Wednesday, the agency’s budget committee signed off on the draft plan for fiscal 2020, which starts on July 1 and calls for total expenses of $27.8 million. The amount is $18.3 million more — and 193 percent greater — than costs for the prior year. The budget still needs to be approved by Civic’s full board of directors as well as City Council.

The bulk of the ballooning budget, or $21.2 million, is being allocated to projects that are all transitioning from the planning stage to the construction stage. Chief among the projects in the construction pipeline is East Village Green, the supersized downtown park proposed for the area between 13th, F, 15th and G streets.

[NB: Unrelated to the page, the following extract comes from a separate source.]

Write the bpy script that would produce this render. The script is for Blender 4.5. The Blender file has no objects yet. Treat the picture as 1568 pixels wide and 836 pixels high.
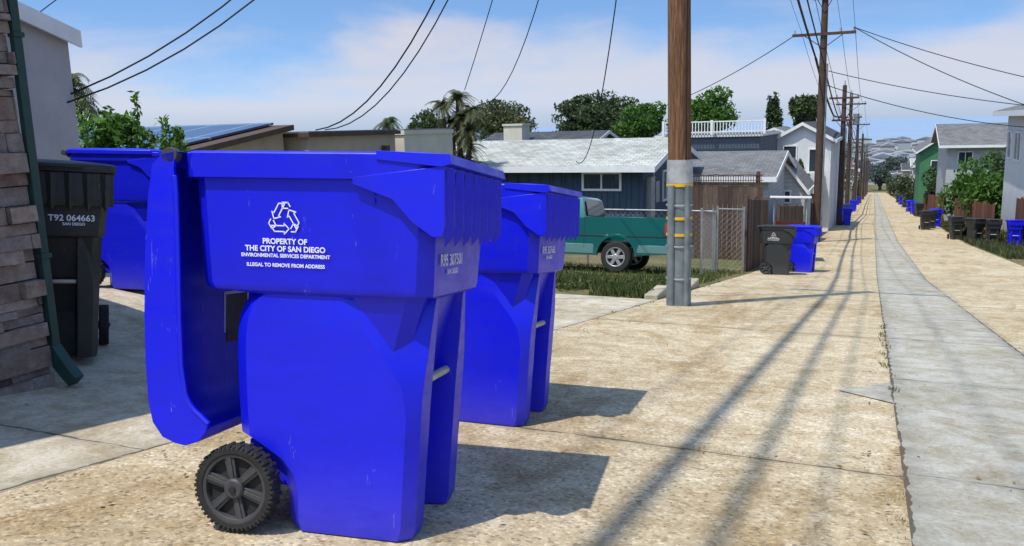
import bpy, math, random
import numpy as np
from mathutils import Vector, Matrix, Euler
random.seed(7); rng=np.random.default_rng(7)
R=random.random
def U(a,b): return a+(b-a)*R()
scene=bpy.context.scene; COL=bpy.context.collection
# World axes: +Y runs down the alley, +X across it, camera stands at the origin (eye height).
# ------------------------------------------------------------------ terrain
KP=[(-60,7.0),(0,-.915),(20,-3.55),(42,-5.7),(100,-10),(320,-26),(480,-34),(760,-23),(1200,-60),(1700,-95),(9000,-95)]
def zs(s):
    for (a,b),(c,d) in zip(KP,KP[1:]):
        if s<=c: return b+(d-b)*(s-a)/(c-a)
    return -95
def ss(a,b,x):
    t=min(1,max(0,(x-a)/(b-a))); return t*t*(3-2*t)
def gz(c,s):
    z=zs(s)
    z+=.36*ss(-3.7,-6.0,c)*(1-ss(6,10,s))
    z+=1.6*ss(5.4,9.5,c)*ss(38,48,s)*(1-ss(85,100,s))
    return z
def slope(c,s):
    return (gz(c,s+.3)-gz(c,s-.3))/.6
# ------------------------------------------------------------------ node helpers
class NT:
    def __init__(s,name):
        s.m=bpy.data.materials.new(name); s.m.use_nodes=True; s.t=s.m.node_tree
        s.b=s.t.nodes['Principled BSDF']; s.tc=s.t.nodes.new('ShaderNodeTexCoord')
    def n(s,typ,**k):
        x=s.t.nodes.new(typ)
        for a,v in k.items(): setattr(x,a,v)
        return x
    def l(s,a,b): s.t.links.new(a,b)
    def setin(s,node,i,v):
        if isinstance(v,bpy.types.NodeSocket): s.l(v,node.inputs[i])
        else: node.inputs[i].default_value=v
    def noise(s,scale,detail=4,rough=.6,vec=None,dist=0):
        x=s.n('ShaderNodeTexNoise'); x.inputs['Scale'].default_value=scale; x.inputs['Detail'].default_value=detail
        x.inputs['Roughness'].default_value=rough; x.inputs['Distortion'].default_value=dist
        s.l(vec if vec is not None else s.tc.outputs['Object'],x.inputs['Vector']); return x.outputs['Fac']
    def map(s,sc,rot=(0,0,0)):
        x=s.n('ShaderNodeMapping'); x.inputs['Scale'].default_value=sc; x.inputs['Rotation'].default_value=rot
        s.l(s.tc.outputs['Object'],x.inputs['Vector']); return x.outputs['Vector']
    def math(s,op,a,b=0.0,c=0.0,clamp=False):
        x=s.n('ShaderNodeMath',operation=op,use_clamp=clamp)
        s.setin(x,0,a); s.setin(x,1,b); s.setin(x,2,c); return x.outputs[0]
    def ramp(s,fac,stops):
        x=s.n('ShaderNodeValToRGB'); e=x.color_ramp.elements
        while len(e)<len(stops): e.new(.5)
        for el,(p,c) in zip(e,stops):
            el.position=p; el.color=(*c,1) if len(c)==3 else c
        s.l(fac,x.inputs[0]); return x.outputs['Color']
    def mix(s,f,a,b,mode='MIX'):
        x=s.n('ShaderNodeMix',data_type='RGBA',blend_type=mode)
        def st(i,v):
            if isinstance(v,bpy.types.NodeSocket): s.l(v,x.inputs[i])
            elif isinstance(v,(int,float)): x.inputs[i].default_value=v
            else: x.inputs[i].default_value=(*v,1)
        st(0,f); st(6,a); st(7,b); return x.outputs[2]
    def bump(s,h,strength=.3,dist=.02,prev=None):
        x=s.n('ShaderNodeBump'); x.inputs['Strength'].default_value=strength; x.inputs['Distance'].default_value=dist
        s.l(h,x.inputs['Height'])
        if prev is not None: s.l(prev,x.inputs['Normal'])
        s.l(x.outputs[0],s.b.inputs['Normal']); return x.outputs[0]
    def color(s,c): 
        if isinstance(c,bpy.types.NodeSocket): s.l(c,s.b.inputs['Base Color'])
        else: s.b.inputs['Base Color'].default_value=(*c,1)
    def set(s,rough=.8,metal=0,spec=.3):
        s.b.inputs['Roughness'].default_value=rough; s.b.inputs['Metallic'].default_value=metal
        s.b.inputs['Specular IOR Level'].default_value=spec
    def island(s):
        x=s.n('ShaderNodeNewGeometry'); return x.outputs['Random Per Island']
def mul(c,k): return tuple(min(1,a*k) for a in c)
def simple(name,col,rough=.8,var=.25,scale=4,bump=.15,bscale=60,metal=0,spec=.3,island=0,bd=.01):
    m=NT(name); m.set(rough,metal,spec)
    c=m.mix(m.ramp(m.noise(scale,4),[(.3,(0,0,0)),(.7,(1,1,1))]),mul(col,1-var),mul(col,1+var*.6))
    if island:
        c=m.mix(1.0,c,m.ramp(m.island(),[(0,(1-island,)*3),(1,(1+island*.5,)*3)]),'MULTIPLY')
    m.color(c)
    if bump: m.bump(m.noise(bscale,2),bump,bd)
    return m.m
def leafmat(name,dark,light):
    m=NT(name); m.set(.55,0,.3)
    c=m.ramp(m.island(),[(0,dark),(.55,tuple((a+b)/2 for a,b in zip(dark,light))),(1,light)])
    c2=m.mix(m.ramp(m.noise(.9,2),[(.35,(0,0,0)),(.65,(1,1,1))]),mul(dark,.9),c)
    m.color(c2)
    tr=m.n('ShaderNodeBsdfTranslucent'); m.l(c,tr.inputs['Color'])
    mx=m.n('ShaderNodeMixShader'); mx.inputs[0].default_value=.3
    m.l(m.b.outputs[0],mx.inputs[1]); m.l(tr.outputs[0],mx.inputs[2])
    m.l(mx.outputs[0],m.t.nodes['Material Output'].inputs['Surface'])
    return m.m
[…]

The general plan for the park, which spans one regular city block and one double block, was approved by the city’s park and recreation board in 2015. The first phase consists of 2 acres of park improvements — multi-purpose lawn, off-leash dog park, community center, children’s playground — along with a paid underground parking garage with 185 spaces, two cafes and a number of other amenities meant to serve neighbors in the burgeoning Makers Quarter community.

Though once anticipated to open in 2018, the park is just now gearing up for development. The original time table proved overly aggressive given the complexities of building a park above a parking garage, said Brad Richter, the vice president of planning for Civic San Diego. As it stands, consultant group The Office of James Burnett, hired by Civic in February 2017, is in the process of finalizing construction documents.

“We will be bringing the final project to City Council in a couple of months to authorize us to go out to bid and award the construction contract,” Richter said.

If all goes as planned, the city will break ground on East Village Green in the fall with a two-year construction timeline. It is expected to cost $46 million in total, though exact budget allocations have yet to be determined. The agency will use around $30 million in collected developer impact fees to pay for most of the project.

Aside from the park, Civic San Diego expects to start construction on upgrades to Children’s Park in fiscal 2020. The downtown park, located across from the Convention Center at 101 Island Ave., is getting a number of improvements, including more kid-friendly play areas, an off-leash dog park and better lighting.

Otherwise, the agency’s anticipated expenses are in line with the previous year. Personnel expenses in fiscal 2020 are budgeted at $4.5 million versus $4.6 million in the prior year. Non-personnel expenses, meanwhile, are expected to grow by $105,000 to just over $2 million due to an increase in the agency’s office rent.

Civic San Diego budget committee members voted unanimously to approve the agency’s fiscal 2020 budget. The full board of directors will take up the matter on March 27.